## START

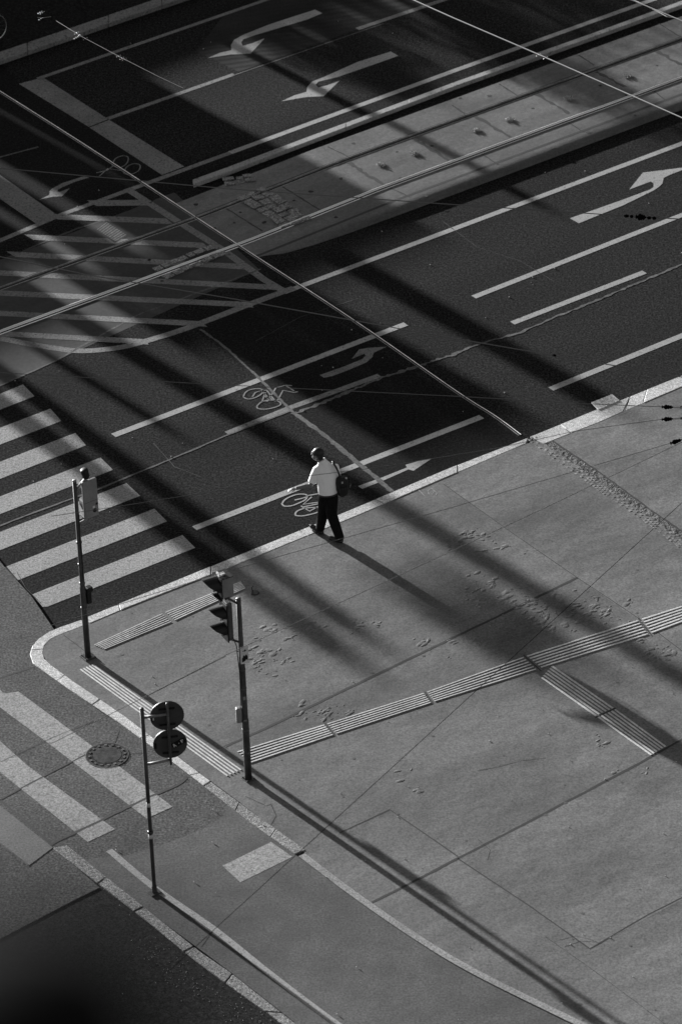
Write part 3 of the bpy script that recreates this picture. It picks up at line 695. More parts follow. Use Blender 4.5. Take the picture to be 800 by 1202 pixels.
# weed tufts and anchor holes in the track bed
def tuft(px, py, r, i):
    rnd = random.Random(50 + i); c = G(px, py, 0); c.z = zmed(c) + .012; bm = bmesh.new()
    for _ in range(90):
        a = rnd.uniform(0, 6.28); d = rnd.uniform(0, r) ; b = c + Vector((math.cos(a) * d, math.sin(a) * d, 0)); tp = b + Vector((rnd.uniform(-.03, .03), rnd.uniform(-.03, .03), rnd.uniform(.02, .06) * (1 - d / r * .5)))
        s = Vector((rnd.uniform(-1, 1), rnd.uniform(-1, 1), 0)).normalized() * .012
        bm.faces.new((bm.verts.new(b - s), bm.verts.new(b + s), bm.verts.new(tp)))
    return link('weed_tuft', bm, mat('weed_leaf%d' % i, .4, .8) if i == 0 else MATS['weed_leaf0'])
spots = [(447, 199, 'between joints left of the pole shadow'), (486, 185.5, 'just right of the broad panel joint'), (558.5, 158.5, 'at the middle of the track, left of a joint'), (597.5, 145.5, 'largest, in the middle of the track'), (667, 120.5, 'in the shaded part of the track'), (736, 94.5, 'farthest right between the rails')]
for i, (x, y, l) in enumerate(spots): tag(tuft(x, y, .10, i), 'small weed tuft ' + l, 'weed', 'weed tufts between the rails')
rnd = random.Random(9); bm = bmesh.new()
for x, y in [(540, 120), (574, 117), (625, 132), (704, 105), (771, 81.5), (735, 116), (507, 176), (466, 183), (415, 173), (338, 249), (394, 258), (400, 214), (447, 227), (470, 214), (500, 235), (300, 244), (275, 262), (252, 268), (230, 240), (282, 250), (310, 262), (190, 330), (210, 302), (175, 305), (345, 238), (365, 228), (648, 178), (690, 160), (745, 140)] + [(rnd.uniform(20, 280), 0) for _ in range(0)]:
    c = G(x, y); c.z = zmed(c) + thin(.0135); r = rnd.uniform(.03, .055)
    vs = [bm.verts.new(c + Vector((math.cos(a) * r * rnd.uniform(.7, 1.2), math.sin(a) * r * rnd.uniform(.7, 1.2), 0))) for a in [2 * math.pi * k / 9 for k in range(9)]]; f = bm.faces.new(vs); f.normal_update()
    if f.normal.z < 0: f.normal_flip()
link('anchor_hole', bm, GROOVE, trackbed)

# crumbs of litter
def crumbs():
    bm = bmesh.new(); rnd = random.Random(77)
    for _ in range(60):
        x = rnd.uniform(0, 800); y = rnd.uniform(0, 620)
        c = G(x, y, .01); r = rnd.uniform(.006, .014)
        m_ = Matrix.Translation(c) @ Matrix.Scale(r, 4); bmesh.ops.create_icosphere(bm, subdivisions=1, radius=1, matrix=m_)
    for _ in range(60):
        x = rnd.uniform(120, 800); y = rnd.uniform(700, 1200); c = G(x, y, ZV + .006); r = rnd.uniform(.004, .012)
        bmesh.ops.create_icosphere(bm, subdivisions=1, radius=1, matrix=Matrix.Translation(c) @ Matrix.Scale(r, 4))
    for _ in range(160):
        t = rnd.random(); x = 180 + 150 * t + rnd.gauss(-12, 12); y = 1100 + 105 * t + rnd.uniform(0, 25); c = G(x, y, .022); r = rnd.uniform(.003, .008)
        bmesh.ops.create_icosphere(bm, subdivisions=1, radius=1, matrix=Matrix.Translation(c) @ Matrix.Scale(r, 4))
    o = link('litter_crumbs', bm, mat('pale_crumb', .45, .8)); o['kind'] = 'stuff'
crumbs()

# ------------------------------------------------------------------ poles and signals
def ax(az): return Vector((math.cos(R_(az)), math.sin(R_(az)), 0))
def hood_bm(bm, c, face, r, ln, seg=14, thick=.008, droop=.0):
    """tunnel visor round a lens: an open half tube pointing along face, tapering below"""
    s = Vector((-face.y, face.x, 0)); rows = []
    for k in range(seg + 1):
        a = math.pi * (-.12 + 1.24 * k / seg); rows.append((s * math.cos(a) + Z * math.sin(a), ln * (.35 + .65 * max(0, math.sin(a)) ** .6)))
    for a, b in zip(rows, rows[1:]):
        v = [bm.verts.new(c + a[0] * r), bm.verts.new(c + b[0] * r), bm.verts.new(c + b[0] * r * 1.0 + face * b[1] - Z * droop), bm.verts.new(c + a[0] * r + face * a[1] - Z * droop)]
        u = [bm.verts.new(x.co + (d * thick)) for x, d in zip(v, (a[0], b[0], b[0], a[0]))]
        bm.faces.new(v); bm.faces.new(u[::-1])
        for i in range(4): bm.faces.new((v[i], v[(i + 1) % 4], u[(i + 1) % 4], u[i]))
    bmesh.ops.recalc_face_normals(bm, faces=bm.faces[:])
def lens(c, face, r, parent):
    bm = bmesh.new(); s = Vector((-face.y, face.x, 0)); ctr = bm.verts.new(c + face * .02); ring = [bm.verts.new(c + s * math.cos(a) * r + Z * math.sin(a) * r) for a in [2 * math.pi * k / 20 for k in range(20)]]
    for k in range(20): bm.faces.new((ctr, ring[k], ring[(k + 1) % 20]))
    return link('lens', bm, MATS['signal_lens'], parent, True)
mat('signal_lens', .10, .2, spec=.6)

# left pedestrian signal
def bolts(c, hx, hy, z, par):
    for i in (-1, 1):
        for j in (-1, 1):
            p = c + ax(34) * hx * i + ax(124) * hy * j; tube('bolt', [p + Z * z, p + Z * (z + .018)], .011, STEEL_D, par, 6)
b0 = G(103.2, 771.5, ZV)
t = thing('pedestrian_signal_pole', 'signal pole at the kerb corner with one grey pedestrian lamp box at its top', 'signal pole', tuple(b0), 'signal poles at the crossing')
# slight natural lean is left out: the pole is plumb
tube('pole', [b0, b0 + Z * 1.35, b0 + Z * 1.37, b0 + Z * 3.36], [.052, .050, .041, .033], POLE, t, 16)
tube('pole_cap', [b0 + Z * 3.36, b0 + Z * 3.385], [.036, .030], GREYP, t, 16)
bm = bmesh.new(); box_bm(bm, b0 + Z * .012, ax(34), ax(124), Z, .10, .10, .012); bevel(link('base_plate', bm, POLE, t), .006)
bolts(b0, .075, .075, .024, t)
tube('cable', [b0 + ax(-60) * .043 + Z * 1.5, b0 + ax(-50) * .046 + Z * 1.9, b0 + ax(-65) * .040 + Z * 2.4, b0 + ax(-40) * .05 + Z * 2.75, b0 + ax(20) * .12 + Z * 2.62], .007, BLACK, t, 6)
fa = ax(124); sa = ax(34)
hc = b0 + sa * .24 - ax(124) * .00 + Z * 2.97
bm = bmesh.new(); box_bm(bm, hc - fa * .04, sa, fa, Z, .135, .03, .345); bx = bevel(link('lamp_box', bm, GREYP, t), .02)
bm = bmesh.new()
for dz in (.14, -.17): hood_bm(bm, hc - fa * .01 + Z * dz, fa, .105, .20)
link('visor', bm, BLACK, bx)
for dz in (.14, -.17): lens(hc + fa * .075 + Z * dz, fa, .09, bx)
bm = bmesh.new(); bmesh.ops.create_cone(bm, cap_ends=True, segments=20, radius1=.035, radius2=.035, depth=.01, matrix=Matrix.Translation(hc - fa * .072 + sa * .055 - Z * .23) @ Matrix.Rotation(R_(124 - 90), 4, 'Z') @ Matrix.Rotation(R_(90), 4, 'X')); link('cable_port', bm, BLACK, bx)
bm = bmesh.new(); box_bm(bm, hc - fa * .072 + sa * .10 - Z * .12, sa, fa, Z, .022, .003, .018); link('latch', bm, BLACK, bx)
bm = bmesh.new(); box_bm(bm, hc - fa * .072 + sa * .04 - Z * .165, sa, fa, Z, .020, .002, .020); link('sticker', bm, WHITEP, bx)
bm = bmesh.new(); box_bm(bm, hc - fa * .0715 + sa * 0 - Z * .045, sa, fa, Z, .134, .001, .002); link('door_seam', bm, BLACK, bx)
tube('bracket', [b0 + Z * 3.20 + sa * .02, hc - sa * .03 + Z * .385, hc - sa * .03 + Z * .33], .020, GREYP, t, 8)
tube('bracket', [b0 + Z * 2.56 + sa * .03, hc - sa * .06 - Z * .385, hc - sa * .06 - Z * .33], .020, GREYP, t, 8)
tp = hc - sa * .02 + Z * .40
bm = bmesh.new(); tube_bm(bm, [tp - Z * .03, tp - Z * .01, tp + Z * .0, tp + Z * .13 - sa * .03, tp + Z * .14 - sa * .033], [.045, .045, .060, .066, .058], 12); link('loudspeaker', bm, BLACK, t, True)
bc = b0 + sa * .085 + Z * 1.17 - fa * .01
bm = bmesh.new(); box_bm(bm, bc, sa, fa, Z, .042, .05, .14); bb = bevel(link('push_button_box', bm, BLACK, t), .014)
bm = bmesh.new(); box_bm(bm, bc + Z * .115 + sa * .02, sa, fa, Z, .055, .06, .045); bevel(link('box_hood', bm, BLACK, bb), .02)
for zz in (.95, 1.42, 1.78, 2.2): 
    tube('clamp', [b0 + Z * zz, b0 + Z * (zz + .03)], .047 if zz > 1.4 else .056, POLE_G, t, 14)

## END

WORK TO DO: Identify every line above with the string "part" in it. Copy those lines.

ANSWER TO THE EXERCISE:
Write part 3 of the bpy script that recreates this picture. It picks up at line 695. More parts follow. Use Blender 4.5. Take the picture to be 800 by 1202 pixels.
spots = [(447, 199, 'between joints left of the pole shadow'), (486, 185.5, 'just right of the broad panel joint'), (558.5, 158.5, 'at the middle of the track, left of a joint'), (597.5, 145.5, 'largest, in the middle of the track'), (667, 120.5, 'in the shaded part of the track'), (736, 94.5, 'farthest right between the rails')]